In the meantime, local residents seem to be enjoying the new public amenities, including a boardwalk across the grasslands that on a recent day proved popular with cows seeking to avoid the soggy terrain. At night, both Tajik and Han gravitated to a recently built park, where young people flirted as a troupe of folk dancers performed on a nearby stage.
同时,本地居民似乎很享受新建的公共设施。最近,草原里修建的一条木板路很受牛群欢迎,因为踩在木板上,蹄子就不会陷进湿漉漉的泥地。到了晚上,塔吉克族人和汉族人都纷纷踱进新开的公园,年轻人卿卿我我,一支舞蹈团在附近的舞台上演出。
A few blocks away, a group of Pakistani merchants from the Swat Valley had just stepped off a long-distance bus, weary from their travels, their white shalwar kameez flapping in the wind. Inside their oversize bundles were cheap metal bangles they planned to sell in cities farther east. “Chinese women love anything that shines like gold,” one of the traders, Mohamed Razwan, said hopefully.

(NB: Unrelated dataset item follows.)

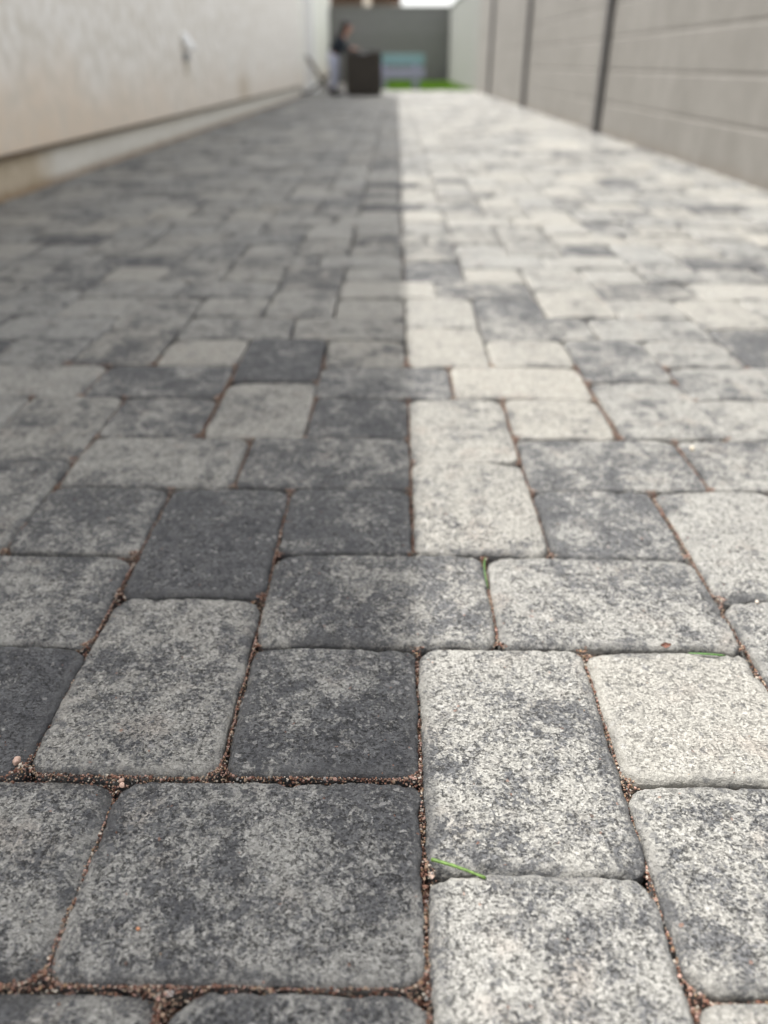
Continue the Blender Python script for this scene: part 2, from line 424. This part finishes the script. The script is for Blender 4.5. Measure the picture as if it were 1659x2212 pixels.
LEFT_X, RIGHT_X = -1.49, 1.55
stones = []
for i in range(-4, 5):
    for j in range(-2, 31):
        for (x, d, w, l) in TILE:
            X, D = x + 4 * i, d + 4 * j
            if D < -4 or D + l > 112.6: continue
            if LX(X + w) < LEFT_X - .02 or LX(X) > RIGHT_X + .02: continue
            stones.append((X, D, w, l))
def shown(s):      # rough share of the picture, for choosing the stones that show largest
    X, D, w, l = s; xc, yc = LX(X + w / 2), LY(D + l / 2)
    if yc < .16: return 0
    z = yc * .862 + H * .507
    px = .5 + xc / z / (829.5 / 1648 * 2)
    if px < -.12 or px > 1.12: return 0
    return w * l / z ** 3
order = sorted(range(len(stones)), key=lambda k: -shown(stones[k]))
near = set(k for k in order[:100] if shown(stones[k]) > 0)
pave = empty('pavement', (0, 0, 0)); tag(pave, 'grey and charcoal tumbled concrete paving laid between the house and the block wall', 'pavement', kind='structure')
bed = MB(); bed.box((.03, (PAVE_END - 1.0) / 2, -.061), (3.2, PAVE_END + 1.0, .066)); bed.build('sand_bed', MBED, pave)

placed = []; farV, farF, farA = [], [], []; off = 0
for k, (X, D, w, l) in enumerate(stones):
    rs = np.random.default_rng(1000 + k)
    ww, ll = w * U - rs.uniform(.0026, .0050), l * U - rs.uniform(.0026, .0044) - (.0016 if X < 0 and D <= 0 else 0) - (.0018 if D > 3.5 else 0)
    cx, cy = LX(X + w / 2) + rs.normal(0, .0007), LY(D + l / 2) + rs.normal(0, .0005)
    rz = rs.normal(0, .0045); zt = rs.normal(0, .0011); tx, ty = rs.normal(0, .008), rs.normal(0, .008)
    key = (X, D)
    if key in LOOK: dk, wm = LOOK[key]
    else:
        u = rs.uniform()
        dk = float(np.clip(rs.normal(.46, .11) if D < 7 else rs.normal(.38, .12), .15, .8)) if u > .07 else rs.uniform(.14, .25)
        wm = float(np.clip(rs.normal(.32, .25), 0, 1)) if u > .16 else rs.uniform(.5, .85)
    sd = (k * .6180339) % 1.0
    if k in near:
        close = D < 4.6
        n = 128 if D < 1.6 else (80 if close else 34)
        V, F, A = stone_grid(ww, ll, int(n * w), int(n * l), k + 1, True)
        me = np_mesh('paving_stone', V, F)
        add_attr(me, 'stone', look_attr(A, dk, wm, sd))
        o = link('paving_stone', me, MS, pave, (cx, cy, zt), (tx, ty, rz))
        if dk < .1: o['label'] = 'plain cream paving stone'
        elif dk > .77: o['label'] = 'dark charcoal paving stone'
    else:
        V, F, A = stone_grid(ww, ll, 8, 8, k + 1, False)
        c, s = math.cos(rz), math.sin(rz)
        V = np.stack([V[:, 0] * c - V[:, 1] * s + cx, V[:, 0] * s + V[:, 1] * c + cy, V[:, 2] + zt], 1)
        farV.append(V); farF.append(F + off); farA.append(look_attr(A, dk, wm, sd)); off += len(V)
    placed.append((cx, cy, ww, ll, rz, D))
fm = np_mesh('distant_paving', np.concatenate(farV), np.concatenate(farF)); add_attr(fm, 'stone', np.concatenate(farA))
tag(link('distant_paving', fm, MS, pave), kind='stuff')

# sand grains in the joints (near part, where single grains can be seen)
def grains():
    step = .00120
    xs = np.arange(-.75, .85, step); ys = np.arange(.17, 1.35, step)
    GX, GY = np.meshgrid(xs, ys, indexing='ij'); GX = GX.ravel() + rng.uniform(-.5, .5, GX.size) * step; GY = GY.ravel() + rng.uniform(-.5, .5, GY.size) * step
    vis = np.abs(GX) < .07 + (GY * .862 + H * .507) * .53
    GX, GY = GX[vis], GY[vis]
    clear = np.full(len(GX), 1.0); across = np.zeros(len(GX), bool)
    for (cx, cy, w, d, rz, D) in placed:
        if cy > 1.6 or cy < 0 or abs(cx) > 1.1: continue
        sel = np.where((np.abs(GX - cx) < w / 2 + .02) & (np.abs(GY - cy) < d / 2 + .02))[0]
        c, s = math.cos(-rz), math.sin(-rz)
        dx, dy = GX[sel] - cx, GY[sel] - cy
        x, y = np.abs(dx * c - dy * s), np.abs(dx * s + dy * c)
        r = .0140; qx, qy = x - (w / 2 - r), y - (d / 2 - r)
        sdf = np.hypot(np.maximum(qx, 0), np.maximum(qy, 0)) + np.minimum(np.maximum(qx, qy), 0) - r
        nearer = sdf < clear[sel]; across[sel[nearer]] = (qy > qx)[nearer]
        clear[sel] = np.minimum(clear[sel], sdf)
    keep = (clear > -.0022) & (clear < .9)
    fill = vnoise(GX * 16 + 3.1, GY * 16 + 8.2, 5.5) * .5 + vnoise(GX * 60, GY * 60, 1.5) * .35
    lvl = -.0112 + np.clip((clear + .0004) / .0042, 0, 1) * .0098 + fill * .005
    patch = vnoise(GX * 21 + 31.7, GY * 21 + 5.3, 2.5)
    lvl -= np.where(across & (clear < .0032) & ~((GY < .41) & (GX < .03)), .0040 + .006 * (patch < .1), 0)
    lvl += np.where((GY < .41) & (GX < .03), .0035, 0) + np.where(GY < .28, .0015, 0)
    keep &= (lvl > -.0125) & (rng.uniform(0, 1, len(GX)) < .78)
    GX, GY, lvl = GX[keep], GY[keep], lvl[keep]
    ns = 260      # a few strays lying on the stones beside the joints
    pick = rng.integers(0, len(GX), ns); ang = rng.uniform(0, 6.28, ns); dd = rng.exponential(.012, ns) + .004
    GX = np.concatenate([GX, GX[pick] + np.cos(ang) * dd]); GY = np.concatenate([GY, GY[pick] + np.sin(ang) * dd]); lvl = np.concatenate([lvl, np.full(ns, .0004)])
    n = len(GX); size = np.exp(rng.normal(math.log(.00068), .33, n)); size = np.clip(size, .00035, .0016); size[-ns:] *= .7
    bm = bmesh.new(); bmesh.ops.create_icosphere(bm, subdivisions=1, radius=1)
    base = np.array([v.co[:] for v in bm.verts]); fac = np.array([[v.index for v in f.verts] for f in bm.faces]); bm.free()
    nv = len(base)
    q = rng.normal(size=(n, 3)); sc = rng.uniform(.65, 1.25, (n, 3)) * size[:, None]
    V = base[None] * (1 + rng.uniform(-.22, .22, (n, nv, 1))) * sc[:, None]
    V[..., 0] += GX[:, None]; V[..., 1] += GY[:, None]; V[..., 2] += (lvl + rng.uniform(-.0008, .0008, n))[:, None]
    F = (fac[None] + (np.arange(n) * nv)[:, None, None]).reshape(-1, 3)
    pal = np.array([(.17, .07, .042), (.10, .042, .028), (.30, .15, .095), (.42, .29, .19), (.46, .27, .21), (.58, .50, .40), (.035, .024, .02), (.33, .20, .10), (.30, .28, .26)])
    pr = np.array([.16, .08, .18, .18, .16, .11, .05, .06, .02]); ci = rng.choice(len(pal), n, p=pr / pr.sum())
    pal = pal * .74 + pal.mean(1, keepdims=True) * .13
    c = pal[ci] * rng.uniform(.75, 1.2, (n, 1)); C = np.concatenate([np.repeat(c, nv, 0), np.ones((n * nv, 1))], 1)
    me = np_mesh('joint_sand', V.reshape(-1, 3), F, False); add_attr(me, 'grain', C)
    o = link('joint_sand', me, MSAND, pave); tag(o, kind='stuff')
    print('grains', n)
grains()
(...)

几个街区之外,一群来自巴基斯坦斯瓦特山谷的商贩刚刚走下长途客车,满脸舟车劳顿之后的倦容,白色的沙瓦克米兹(shalwar kameez,巴基斯坦的民族服装,包括一套长衫与长裤,男女均可穿)飘荡在风中。他们把大包廉价的金属饰品运到远东各个城市出售。“中国女人喜欢一切金光闪闪的东西。”商贩穆罕默德·拉兹万充满希望地说。

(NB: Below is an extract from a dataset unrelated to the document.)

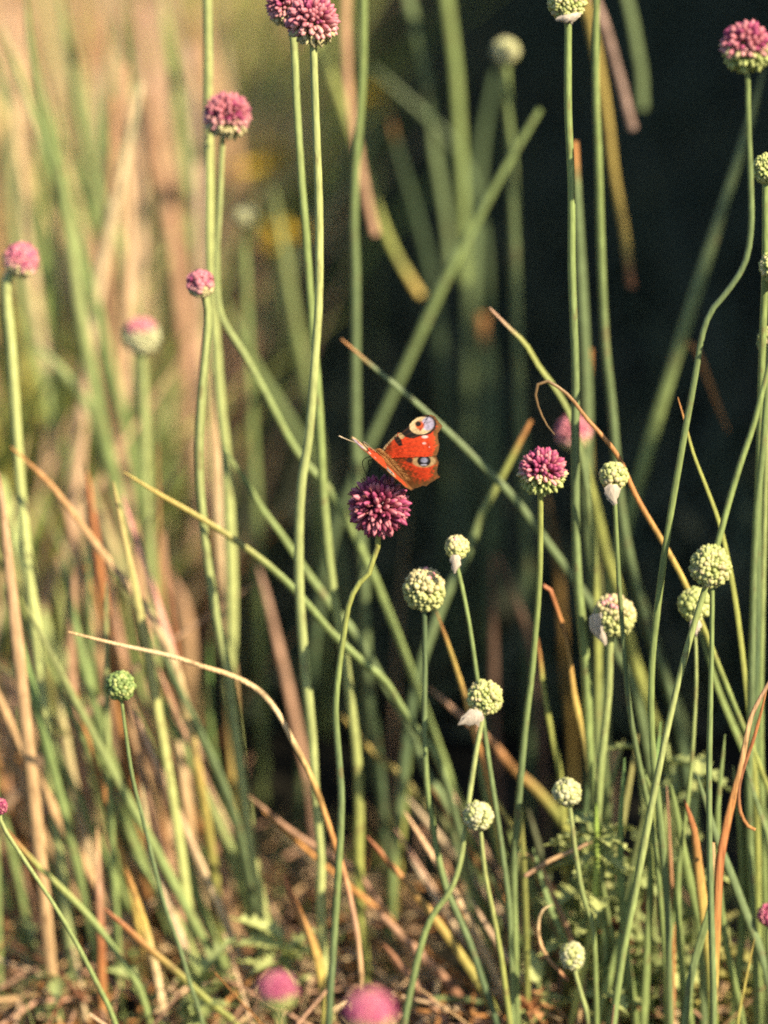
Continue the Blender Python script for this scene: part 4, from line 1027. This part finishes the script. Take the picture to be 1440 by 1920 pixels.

It was their inaugural trip outside Pakistan, and the men, all in their 20s, were thrilled to be meeting Americans, their first face-to-face encounter with a people frequently vilified at home as hegemonic warmongers. The two groups of strangers could barely communicate, but we reveled in the moment, snapping pictures of one another, and marveling at our unlikely encounter on a strange, far-flung corner of the world.
这群商贩都二十多岁,此行是他们首次走出巴基斯坦。见到我们,则是他们在真实生活中第一次与美国人劈面相逢。他们激动极了,因为在老家,大伙不都说美国佬是霸权主义战争贩子么?作为两群分别来到此地的异乡人,我们虽然语言不通,却只在一瞬间,就开始兴高采烈地为对方拍照,在世间这一遥远而陌生的角落,赞叹着这场几乎不可能的相遇。